Problem statement: Output, please, exactly those lines of the listing that come before the line with "link('clamp_screw', bm, 'steel', cl)", along with that line itself.

Information supplied:
+===+
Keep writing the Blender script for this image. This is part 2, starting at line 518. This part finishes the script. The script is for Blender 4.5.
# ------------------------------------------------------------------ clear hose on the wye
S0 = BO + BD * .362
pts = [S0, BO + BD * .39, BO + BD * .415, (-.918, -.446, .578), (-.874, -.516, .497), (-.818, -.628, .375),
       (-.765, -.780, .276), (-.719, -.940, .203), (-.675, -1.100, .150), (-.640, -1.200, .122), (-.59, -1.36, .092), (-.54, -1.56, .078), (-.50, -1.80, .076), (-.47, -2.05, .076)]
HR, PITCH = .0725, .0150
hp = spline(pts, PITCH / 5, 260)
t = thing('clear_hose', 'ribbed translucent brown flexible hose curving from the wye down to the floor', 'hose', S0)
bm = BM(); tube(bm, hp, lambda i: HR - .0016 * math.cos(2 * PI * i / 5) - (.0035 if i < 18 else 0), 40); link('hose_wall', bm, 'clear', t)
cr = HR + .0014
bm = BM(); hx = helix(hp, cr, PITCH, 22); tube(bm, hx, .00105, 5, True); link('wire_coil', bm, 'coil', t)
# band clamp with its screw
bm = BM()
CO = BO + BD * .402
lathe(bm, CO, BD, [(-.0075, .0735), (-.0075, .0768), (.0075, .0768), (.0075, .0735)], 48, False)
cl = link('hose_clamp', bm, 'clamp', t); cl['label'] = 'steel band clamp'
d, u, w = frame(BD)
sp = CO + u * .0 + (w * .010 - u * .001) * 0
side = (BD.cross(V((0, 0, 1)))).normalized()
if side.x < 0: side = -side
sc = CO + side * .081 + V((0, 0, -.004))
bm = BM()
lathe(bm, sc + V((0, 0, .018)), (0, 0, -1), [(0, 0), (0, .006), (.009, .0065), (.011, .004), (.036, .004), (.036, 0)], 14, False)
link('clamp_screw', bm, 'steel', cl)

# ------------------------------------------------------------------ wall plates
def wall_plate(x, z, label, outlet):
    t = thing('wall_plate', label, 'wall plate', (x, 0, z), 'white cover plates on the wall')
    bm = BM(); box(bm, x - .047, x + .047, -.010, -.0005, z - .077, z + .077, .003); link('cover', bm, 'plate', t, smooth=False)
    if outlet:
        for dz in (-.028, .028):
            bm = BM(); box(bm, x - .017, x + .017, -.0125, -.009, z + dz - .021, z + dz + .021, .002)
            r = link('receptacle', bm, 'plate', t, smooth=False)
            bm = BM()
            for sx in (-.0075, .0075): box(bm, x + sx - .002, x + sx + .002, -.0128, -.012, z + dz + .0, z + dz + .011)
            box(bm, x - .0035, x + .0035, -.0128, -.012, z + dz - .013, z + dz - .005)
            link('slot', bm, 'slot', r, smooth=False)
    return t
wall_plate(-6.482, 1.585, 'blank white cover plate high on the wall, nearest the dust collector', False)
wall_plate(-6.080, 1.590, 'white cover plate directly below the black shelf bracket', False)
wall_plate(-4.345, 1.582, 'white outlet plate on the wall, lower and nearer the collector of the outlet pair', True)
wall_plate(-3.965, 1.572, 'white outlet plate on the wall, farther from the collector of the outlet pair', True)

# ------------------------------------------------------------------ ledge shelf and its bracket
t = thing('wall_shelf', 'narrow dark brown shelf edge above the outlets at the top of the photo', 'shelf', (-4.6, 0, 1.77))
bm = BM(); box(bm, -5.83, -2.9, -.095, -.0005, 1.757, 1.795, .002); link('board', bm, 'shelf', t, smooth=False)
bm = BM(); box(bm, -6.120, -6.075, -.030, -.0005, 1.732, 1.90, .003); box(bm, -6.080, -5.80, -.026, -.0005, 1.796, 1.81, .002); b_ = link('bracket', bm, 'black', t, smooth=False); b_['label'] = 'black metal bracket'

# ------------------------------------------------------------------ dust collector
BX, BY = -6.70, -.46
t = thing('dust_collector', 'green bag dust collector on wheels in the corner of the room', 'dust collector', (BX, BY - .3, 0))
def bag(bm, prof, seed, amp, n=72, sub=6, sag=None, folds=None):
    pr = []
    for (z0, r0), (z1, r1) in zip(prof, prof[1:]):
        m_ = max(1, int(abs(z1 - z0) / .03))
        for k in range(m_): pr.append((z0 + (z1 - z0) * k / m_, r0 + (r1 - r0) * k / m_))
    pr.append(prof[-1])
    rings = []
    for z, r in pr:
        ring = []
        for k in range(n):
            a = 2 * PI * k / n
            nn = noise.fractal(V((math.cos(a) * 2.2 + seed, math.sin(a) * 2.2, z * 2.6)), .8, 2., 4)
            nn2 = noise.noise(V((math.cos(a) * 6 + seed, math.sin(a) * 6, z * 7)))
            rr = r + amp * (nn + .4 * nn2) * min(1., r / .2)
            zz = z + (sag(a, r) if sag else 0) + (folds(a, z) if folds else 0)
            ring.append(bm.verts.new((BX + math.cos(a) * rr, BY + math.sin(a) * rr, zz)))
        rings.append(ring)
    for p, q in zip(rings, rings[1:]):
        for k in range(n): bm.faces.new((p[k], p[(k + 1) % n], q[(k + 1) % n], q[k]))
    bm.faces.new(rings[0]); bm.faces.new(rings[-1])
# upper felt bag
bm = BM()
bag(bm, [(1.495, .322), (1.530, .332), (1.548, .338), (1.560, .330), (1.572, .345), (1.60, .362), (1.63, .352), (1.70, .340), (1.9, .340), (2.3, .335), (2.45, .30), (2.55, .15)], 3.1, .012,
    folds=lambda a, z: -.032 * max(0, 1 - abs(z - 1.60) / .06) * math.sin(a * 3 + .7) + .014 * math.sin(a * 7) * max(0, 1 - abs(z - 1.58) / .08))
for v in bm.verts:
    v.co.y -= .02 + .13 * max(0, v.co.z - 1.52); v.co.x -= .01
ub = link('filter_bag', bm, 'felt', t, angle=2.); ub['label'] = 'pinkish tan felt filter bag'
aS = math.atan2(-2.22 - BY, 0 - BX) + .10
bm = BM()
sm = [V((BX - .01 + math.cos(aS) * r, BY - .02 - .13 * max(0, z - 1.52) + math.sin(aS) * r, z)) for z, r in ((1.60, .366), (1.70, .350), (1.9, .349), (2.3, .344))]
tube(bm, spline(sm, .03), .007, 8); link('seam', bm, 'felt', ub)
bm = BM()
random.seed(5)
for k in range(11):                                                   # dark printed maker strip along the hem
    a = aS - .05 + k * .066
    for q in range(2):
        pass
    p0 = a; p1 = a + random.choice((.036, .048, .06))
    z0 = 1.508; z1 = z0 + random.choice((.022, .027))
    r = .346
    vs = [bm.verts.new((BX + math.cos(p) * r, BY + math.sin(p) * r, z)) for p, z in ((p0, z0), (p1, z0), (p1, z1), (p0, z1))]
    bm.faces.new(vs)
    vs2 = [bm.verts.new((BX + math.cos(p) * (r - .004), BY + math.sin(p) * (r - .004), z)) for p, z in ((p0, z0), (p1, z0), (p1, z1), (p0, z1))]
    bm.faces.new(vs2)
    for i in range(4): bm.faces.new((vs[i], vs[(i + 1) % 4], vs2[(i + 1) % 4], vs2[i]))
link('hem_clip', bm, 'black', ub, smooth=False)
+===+
Task solution:
Keep writing the Blender script for this image. This is part 2, starting at line 518. This part finishes the script. The script is for Blender 4.5.
# ------------------------------------------------------------------ clear hose on the wye
S0 = BO + BD * .362
pts = [S0, BO + BD * .39, BO + BD * .415, (-.918, -.446, .578), (-.874, -.516, .497), (-.818, -.628, .375),
       (-.765, -.780, .276), (-.719, -.940, .203), (-.675, -1.100, .150), (-.640, -1.200, .122), (-.59, -1.36, .092), (-.54, -1.56, .078), (-.50, -1.80, .076), (-.47, -2.05, .076)]
HR, PITCH = .0725, .0150
hp = spline(pts, PITCH / 5, 260)
t = thing('clear_hose', 'ribbed translucent brown flexible hose curving from the wye down to the floor', 'hose', S0)
bm = BM(); tube(bm, hp, lambda i: HR - .0016 * math.cos(2 * PI * i / 5) - (.0035 if i < 18 else 0), 40); link('hose_wall', bm, 'clear', t)
cr = HR + .0014
bm = BM(); hx = helix(hp, cr, PITCH, 22); tube(bm, hx, .00105, 5, True); link('wire_coil', bm, 'coil', t)
# band clamp with its screw
bm = BM()
CO = BO + BD * .402
lathe(bm, CO, BD, [(-.0075, .0735), (-.0075, .0768), (.0075, .0768), (.0075, .0735)], 48, False)
cl = link('hose_clamp', bm, 'clamp', t); cl['label'] = 'steel band clamp'
d, u, w = frame(BD)
sp = CO + u * .0 + (w * .010 - u * .001) * 0
side = (BD.cross(V((0, 0, 1)))).normalized()
if side.x < 0: side = -side
sc = CO + side * .081 + V((0, 0, -.004))
bm = BM()
lathe(bm, sc + V((0, 0, .018)), (0, 0, -1), [(0, 0), (0, .006), (.009, .0065), (.011, .004), (.036, .004), (.036, 0)], 14, False)
link('clamp_screw', bm, 'steel', cl)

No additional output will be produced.